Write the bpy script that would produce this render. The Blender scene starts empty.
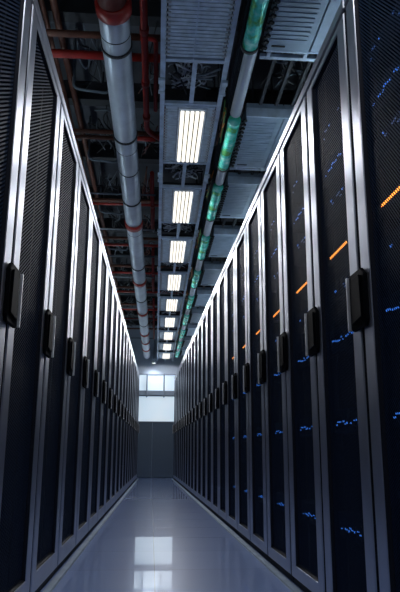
import bpy, math, random
from mathutils import Vector, Matrix
C = bpy.context.scene.collection
PI = math.pi

# ------------------------------------------------------------------ camera
F_PX, PITCH, YAW, ROLL, CAM_H = 633.55, 0.24070, 0.07389, 0.00475, 0.5731
def make_camera():
    cy, sy, cp, sp = math.cos(YAW), math.sin(YAW), math.cos(PITCH), math.sin(PITCH)
    F = Vector((sy*cp, cy*cp, sp)); R = Vector((cy, -sy, 0)); U = R.cross(F)
    cr, sr = math.cos(ROLL), math.sin(ROLL)
    R2 = cr*R + sr*U; U2 = -sr*R + cr*U
    cam = bpy.data.cameras.new('camera'); o = bpy.data.objects.new('camera', cam); C.objects.link(o)
    cam.sensor_fit = 'HORIZONTAL'; cam.sensor_width = 36; cam.lens = F_PX*36/400
    cam.clip_start = 0.02; cam.clip_end = 100
    m = Matrix((( R2.x, U2.x, -F.x, 0), (R2.y, U2.y, -F.y, 0), (R2.z, U2.z, -F.z, CAM_H), (0, 0, 0, 1)))
    o.matrix_world = m
    bpy.context.scene.camera = o
make_camera()

# ------------------------------------------------------------------ materials
def mat(name, col, rough=.5, metal=0., spec=.5, emit=None, es=0., bump=None, var=None, coat=0.):
    m = bpy.data.materials.new(name); m.use_nodes = True
    nt = m.node_tree; b = nt.nodes['Principled BSDF']
    b.inputs['Base Color'].default_value = (*col, 1); b.inputs['Roughness'].default_value = rough
    b.inputs['Metallic'].default_value = metal; b.inputs['Specular IOR Level'].default_value = spec
    b.inputs['Coat Weight'].default_value = coat
    if emit:
        b.inputs['Emission Color'].default_value = (*emit, 1); b.inputs['Emission Strength'].default_value = es
    tc = nt.nodes.new('ShaderNodeTexCoord')
    if var:   # (scale, amount): grime and tone variation
        n = nt.nodes.new('ShaderNodeTexNoise'); n.inputs['Scale'].default_value = var[0]; n.inputs['Detail'].default_value = 5
        r = nt.nodes.new('ShaderNodeMapRange'); r.inputs['From Min'].default_value = .3; r.inputs['From Max'].default_value = .7
        r.inputs['To Min'].default_value = 1-var[1]; r.inputs['To Max'].default_value = 1+var[1]*.4
        mx = nt.nodes.new('ShaderNodeVectorMath'); mx.operation = 'SCALE'; mx.inputs[0].default_value = col
        nt.links.new(tc.outputs['Object'], n.inputs['Vector']); nt.links.new(n.outputs['Fac'], r.inputs['Value'])
        nt.links.new(r.outputs['Result'], mx.inputs['Scale']); nt.links.new(mx.outputs['Vector'], b.inputs['Base Color'])
    if bump:  # (scale, strength)
        n = nt.nodes.new('ShaderNodeTexNoise'); n.inputs['Scale'].default_value = bump[0]
        bp = nt.nodes.new('ShaderNodeBump'); bp.inputs['Strength'].default_value = bump[1]; bp.inputs['Distance'].default_value = .01
        nt.links.new(tc.outputs['Object'], n.inputs['Vector']); nt.links.new(n.outputs['Fac'], bp.inputs['Height'])
        nt.links.new(bp.outputs['Normal'], b.inputs['Normal'])
    return m

M = {}
M['frame'] = mat('brushed_frame', (.53, .57, .66), .37, .94, var=(9, .08))
M['rail'] = mat('tray_steel', (.56, .66, .80), .42, .3, var=(14, .25))
M['fin'] = mat('fin_steel', (.58, .68, .78), .40, .35, var=(20, .25))
M['duct'] = mat('duct_steel', (.32, .41, .53), .45, .3, var=(10, .2))
M['body'] = mat('cabinet_black', (.004, .006, .011), .7, spec=.05)
M['seam'] = mat('cabinet_lip', (.009, .011, .018), .55, spec=.12)
M['black'] = mat('handle_black', (.002, .0025, .004), .6, spec=.03)
M['edge'] = mat('handle_edge', (.55, .58, .64), .35, .8)
M['server'] = mat('server_dark', (.005, .010, .022), .95, .0, .02, var=(30, .5))
M['bezel'] = mat('server_bezel', (.006, .013, .030), .9, spec=.02)
M['alu'] = mat('pipe_jacket', (.60, .64, .72), .38, .35, bump=(7, .12), var=(6, .18))
M['band'] = mat('pipe_band', (.02, .02, .025), .5)
M['red'] = mat('red_paint', (.42, .022, .014), .45, coat=.2, var=(12, .3))
M['maroon'] = mat('maroon_paint', (.12, .018, .014), .5, var=(12, .3))
M['rust'] = mat('brown_paint', (.15, .05, .03), .55, var=(12, .35))
M['steel_dark'] = mat('dark_steel', (.035, .035, .042), .55, .3, var=(10, .3))
M['deck'] = mat('ceiling_deck', (.10, .105, .125), .7, var=(3, .3))
M['white_cable'] = mat('white_cable', (.42, .44, .48), .5)
M['black_cable'] = mat('black_cable', (.012, .012, .015), .5)
M['grey_cable'] = mat('grey_cable', (.16, .19, .23), .5)
M['orange_cable'] = mat('orange_cable', (.55, .18, .03), .5)
M['green_cable'] = mat('green_cable', (.12, .30, .08), .5)
M['lamp'] = mat('lamp_glow', (.9, .9, .85), .4, emit=(1, .95, .84), es=1.35)
M['fill_strip'] = mat('fill_strip_glow', (.8, .85, .9), .4, emit=(.68, .88, 1.0), es=17.0)  # glow of the fill strips added on the cabinet tops
M['lamp_edge'] = mat('lamp_divider', (.16, .15, .13), .6, spec=.1)
M['amber'] = mat('amber_light', (.3, .1, .02), .4, emit=(1, .33, .05), es=2.6)
M['blue'] = mat('blue_light', (.02, .05, .2), .4, emit=(.05, .24, 1), es=.9)
M['blue_dim'] = mat('blue_dim_light', (.02, .05, .15), .4, emit=(.04, .16, .6), es=.35)
M['red_led'] = mat('red_light', (.2, .02, .01), .4, emit=(1, .08, .03), es=.7)
M['wall'] = mat('grey_wall', (.46, .54, .66), .6)
M['wall_dark'] = mat('dark_wall', (.10, .11, .13), .7)
M['wainscot'] = mat('slate_panel', (.05, .082, .125), .6)
M['beam_blue'] = mat('transom_paint', (.16, .21, .28), .5)
M['slot'] = mat('slot_black', (.006, .007, .009), .6)

def teal_material():
    m = mat('teal_foil', (.05, .42, .38), .22, .25, bump=(60, .5)); nt = m.node_tree; b = nt.nodes['Principled BSDF']
    tc = nt.nodes.new('ShaderNodeTexCoord'); n = nt.nodes.new('ShaderNodeTexNoise'); n.inputs['Scale'].default_value = 14; n.inputs['Detail'].default_value = 4
    r = nt.nodes.new('ShaderNodeValToRGB')
    e = r.color_ramp.elements; e[0].position = .36; e[0].color = (.10, .45, .12, 1); e[1].position = .68; e[1].color = (.5, 1, .9, 1)
    k = r.color_ramp.elements.new(.5); k.color = (.08, .80, .66, 1)
    nt.links.new(tc.outputs['Object'], n.inputs['Vector']); nt.links.new(n.outputs['Fac'], r.inputs['Fac']); nt.links.new(r.outputs['Color'], b.inputs['Base Color'])
    return m
M['teal'] = teal_material()

def mesh_material(name, slope):      # staggered perforations in black sheet steel, see-through holes
    m = bpy.data.materials.new(name); m.use_nodes = True; nt = m.node_tree
    b = nt.nodes['Principled BSDF']; out = nt.nodes['Material Output']
    b.inputs['Base Color'].default_value = (.012, .026, .058, 1); b.inputs['Roughness'].default_value = .6; b.inputs['Specular IOR Level'].default_value = .07
    tc = nt.nodes.new('ShaderNodeTexCoord'); sx = nt.nodes.new('ShaderNodeSeparateXYZ'); nt.links.new(tc.outputs['Object'], sx.inputs[0])
    def math_(op, a, bb):
        n = nt.nodes.new('ShaderNodeMath'); n.operation = op
        for i, v in enumerate((a, bb)):
            if v is None: continue
            if isinstance(v, (int, float)): n.inputs[i].default_value = v
            else: nt.links.new(v, n.inputs[i])
        return n.outputs[0]
    Y, Z = sx.outputs['Y'], sx.outputs['Z']; k = 2*PI/.0145
    a = math_('SINE', math_('MULTIPLY', math_('SUBTRACT', Z, math_('MULTIPLY', Y, slope)), k), None)
    c = math_('SINE', math_('MULTIPLY', math_('ADD', Z, math_('MULTIPLY', Y, slope)), k), None)
    s = math_('ADD', a, math_('MULTIPLY', c, .45))
    mr = nt.nodes.new('ShaderNodeMapRange'); nt.links.new(s, mr.inputs['Value'])
    mr.inputs['From Min'].default_value = -.1; mr.inputs['From Max'].default_value = .25
    tr = nt.nodes.new('ShaderNodeBsdfTransparent'); mx = nt.nodes.new('ShaderNodeMixShader')
    nt.links.new(mr.outputs['Result'], mx.inputs['Fac']); nt.links.new(b.outputs[0], mx.inputs[1]); nt.links.new(tr.outputs[0], mx.inputs[2])
    nt.links.new(mx.outputs[0], out.inputs['Surface'])
    return m
M['mesh_left'] = mesh_material('perforated_sheet', .62)
M['mesh_right'] = mesh_material('perforated_sheet_coarse', 1.12)

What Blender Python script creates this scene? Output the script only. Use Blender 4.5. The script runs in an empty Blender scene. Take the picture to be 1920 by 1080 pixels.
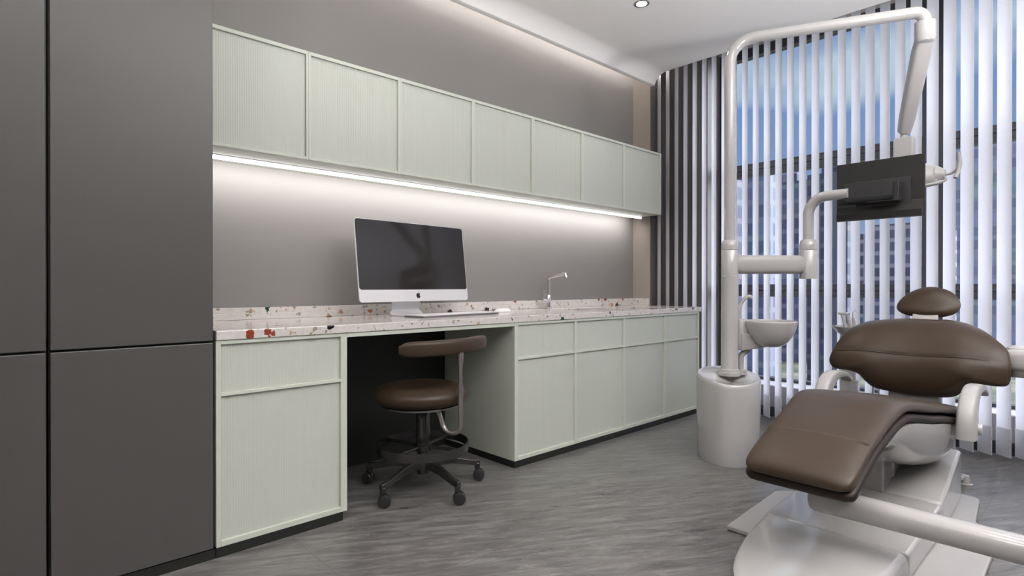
import bpy, bmesh, math, random
from mathutils import Vector, Matrix
random.seed(4)
S = bpy.context.scene
COL = S.collection
pi, sin, cos = math.pi, math.sin, math.cos

# ------------------------------------------------------------------ camera, world, exposure
cd = bpy.data.cameras.new('camera'); cam = bpy.data.objects.new('camera', cd); COL.objects.link(cam)
cd.sensor_width = 36; cd.lens = 36 * 1058.2 / 1920; cd.clip_start = 0.02; cd.clip_end = 2000
cam.location = (0, 0, 1.0)
cam.rotation_euler = (math.radians(90 - .18), 0, math.radians(47.0 - 90))
S.camera = cam
S.view_settings.view_transform = 'Standard'; S.view_settings.look = 'None'
S.view_settings.gamma = 1; S.view_settings.use_curve_mapping = False
S.view_settings.exposure = 0.0

SKY_TOP = 3.0
DOWN_W = 3.0
UP_W = 205.0
def make_world():
    w = bpy.data.worlds.new('sky'); S.world = w; w.use_nodes = True
    nt = w.node_tree; nt.nodes.clear(); N = nt.nodes.new; L = nt.links.new
    tc = N('ShaderNodeTexCoord'); sp = N('ShaderNodeSeparateXYZ'); L(tc.outputs['Generated'], sp.inputs[0])
    ramp = N('ShaderNodeValToRGB'); L(sp.outputs['Z'], ramp.inputs[0])
    el = ramp.color_ramp.elements
    el[0].position = 0.0; el[0].color = (.34, .40, .55, 1)
    el[1].position = 1.0; el[1].color = (SKY_TOP, SKY_TOP * 1.04, SKY_TOP * 1.18, 1)
    for p, c in ((.10, (.25, .35, .56, 1)), (.28, (.19, .31, .58, 1)), (.50, (.16, .30, .62, 1)), (.62, (SKY_TOP * .7, SKY_TOP * .75, SKY_TOP * .9, 1))):
        e = ramp.color_ramp.elements.new(p); e.color = c
    mp = N('ShaderNodeMapping'); mp.inputs['Scale'].default_value = (1.3, 1.3, 4.2); mp.inputs['Location'].default_value = (.35, .1, .28)
    L(tc.outputs['Generated'], mp.inputs[0])
    no = N('ShaderNodeTexNoise'); no.inputs['Scale'].default_value = 1.5; no.inputs['Detail'].default_value = 3; no.inputs['Roughness'].default_value = .45
    L(mp.outputs[0], no.inputs['Vector'])
    cr = N('ShaderNodeValToRGB'); cr.color_ramp.elements[0].position = .50; cr.color_ramp.elements[1].position = .62
    L(no.outputs['Fac'], cr.inputs[0])
    hz = N('ShaderNodeMapRange'); hz.inputs[1].default_value = .12; hz.inputs[2].default_value = .26; L(sp.outputs['Z'], hz.inputs[0])
    mu = N('ShaderNodeMath'); mu.operation = 'MULTIPLY'; L(cr.outputs[0], mu.inputs[0]); L(hz.outputs[0], mu.inputs[1])
    mu2 = N('ShaderNodeMath'); mu2.operation = 'MULTIPLY'; L(mu.outputs[0], mu2.inputs[0]); mu2.inputs[1].default_value = .85
    mx = N('ShaderNodeMix'); mx.data_type = 'RGBA'; mx.blend_type = 'LIGHTEN'
    L(mu2.outputs[0], mx.inputs[0]); L(ramp.outputs[0], mx.inputs[6]); mx.inputs[7].default_value = (.58, .72, .80, 1)
    bg = N('ShaderNodeBackground'); L(mx.outputs[2], bg.inputs[0]); bg.inputs[1].default_value = 1.0
    out = N('ShaderNodeOutputWorld'); L(bg.outputs[0], out.inputs[0])
make_world()
sl = bpy.data.lights.new('sun', 'SUN'); sl.energy = 14.0; sl.angle = math.radians(75); sl.color = (.94, .96, 1.0)
so = bpy.data.objects.new('sun', sl); COL.objects.link(so)
so.rotation_euler = Vector((.757 * cos(math.radians(30)), -.653 * cos(math.radians(30)), sin(math.radians(30)))).to_track_quat('Z', 'Y').to_euler()
so.location = (30, -26, 25)

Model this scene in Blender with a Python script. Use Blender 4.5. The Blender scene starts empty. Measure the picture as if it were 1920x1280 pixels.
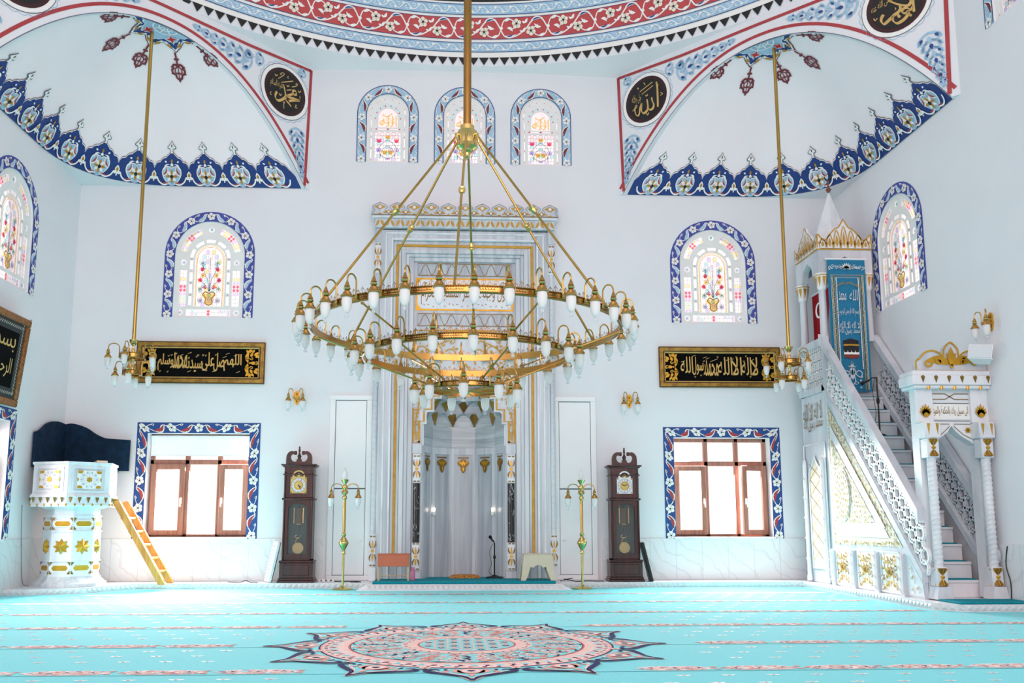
import bpy, math, random, unicodedata
from math import sin, cos, pi, radians as R, sqrt, hypot, atan2
from mathutils import Vector as V, Matrix
from mathutils.geometry import tessellate_polygon

C = bpy.context.scene.collection
scene = bpy.context.scene
random.seed(7)

# ------------------------------------------------------------------ camera, sky, light, exposure
cam_data = bpy.data.cameras.new('camera')
cam = bpy.data.objects.new('camera', cam_data)
C.objects.link(cam)
F_PX, CX, CY = 1642.0, 921.0, 745.0
YAW, PITCH = R(2.86), R(8.12)
CAM = V((-0.27, -14.33, 1.0))
cam.location = CAM
cam.rotation_euler = (pi / 2 + PITCH, 0, -YAW)
cam_data.sensor_width = 36.0
cam_data.lens = F_PX / 1920 * 36
cam_data.shift_x = (960 - CX) / 1920
cam_data.shift_y = (CY - 640) / 1920
cam_data.clip_end = 200
scene.camera = cam
scene.view_settings.view_transform = 'Standard'
scene.view_settings.look = 'None'
scene.view_settings.gamma = 1
scene.view_settings.use_curve_mapping = False
scene.view_settings.exposure = 0.58

world = bpy.data.worlds.new('sky')
scene.world = world
world.use_nodes = True
bg = world.node_tree.nodes['Background']
bg.inputs[0].default_value = (1.0, 0.82, 0.82, 1)
bg.inputs[1].default_value = 1.0


def area(name, loc, rot, sx, sy, power, col=(1, 1, 1)):
    l = bpy.data.lights.new(name, 'AREA')
    l.shape = 'RECTANGLE'
    l.size = sx
    l.size_y = sy
    l.energy = power
    l.color = col
    o = bpy.data.objects.new(name, l)
    o.location = loc
    o.rotation_euler = rot
    C.objects.link(o)
    return o


# daylight entering through the three low windows
for lx, ly, rot_, pw, dx in ((-4.22, 0.42, (R(-52), 0, R(8)), 230, 1.7), (4.24, 0.42, (R(-52), 0, R(-12)), 160, 1.7), (-6.95, -2.45, (0, R(-66), 0), 70, 1.5)):
    area('daylight_window', (lx, ly, 1.62), rot_, dx, 1.5, pw, (1, .96, .92)).data.spread = R(110)
# unseen fill light, added behind the camera to brighten the back wall
area('front_fill', (0, -17.3, 5.6), (R(92), 0, 0), 10.5, 5.5, 370, (1, .705, .67))
scene.cycles.max_bounces = 8
scene.cycles.diffuse_bounces = 5
scene.cycles.transparent_max_bounces = 12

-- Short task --
Scan the lines for the string "starts". Copy out each line that matches.

-- Answer in full --
Write the bpy script that would produce this render. The Blender scene starts empty.
Model this scene in Blender with a Python script. Use Blender 4.5. The Blender scene starts empty. Measure the picture as if it were 1920x1280 pixels.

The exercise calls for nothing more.